Uma retomada global da ultradireita poderá vir acompanhada de um cenário socioeconômico devastador para uma gigantesca maioria da população, a qual inclui os seus próprios seguidores e simpatizantes. O avanço da tecnização, fomentada pela própria elite direitista, visa reduzir drasticamente o papel dos seres humanos nos mais diversos tipos de meios de produção.

Considerando que o planeta possui uma população atual em torno de 8 bilhões de indivíduos, não será possível que todos aqueles pertencentes às parcelas economicamente ativas consigam ser realocados nesse novo cenário.

Portanto, haverá demissões em massa. Haverá empobrecimento. Haverá agravamento da precarização trabalhista. Haverá tensão circulando em todos os lugares. Tudo o que a Direita e seus matizes, mais ou menos radicais, não querem em hipótese alguma. Há um trauma histórico que lhes assombra o imaginário!

Daí eles estarem trabalhando tão ativamente nesse conceito organizacional, quase como uma seita. Afinal é fundamental vender ilusões nesse caso. Promessas. Esperanças. Felicidade em gotas homeopáticas. Enquanto se omite as verdades mais difíceis e indigestas.
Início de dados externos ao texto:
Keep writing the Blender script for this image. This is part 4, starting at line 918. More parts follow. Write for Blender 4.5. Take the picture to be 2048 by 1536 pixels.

E para isso eles apostam em figuras emblemáticas, com alto poder persuasivo, para arrefecer eventuais ímpetos de rebeldia, indisciplina, desobediência ou insurreição, utilizando argumentos retóricos inconsistentes; mas, ao mesmo tempo, eficientes para modelar a opinião pública através do apelo às emoções e às crenças pessoais.

Portanto, só o tempo dirá o resultado dessa empreitada, o curso que seguirá mais esse pedaço da história. Ao redor do planeta batem, a todo instante, milhões de asas de borboletas. Nunca se sabe o que pode acontecer daqui a um minuto.

A vida humana sobre a Terra é totalmente permeada de incertezas, o insólito está sempre à espreita, aguardando por uma oportunidade. Tanto, que raios caem sim, mais de um, em um mesmo lugar. Prestemos atenção a isso!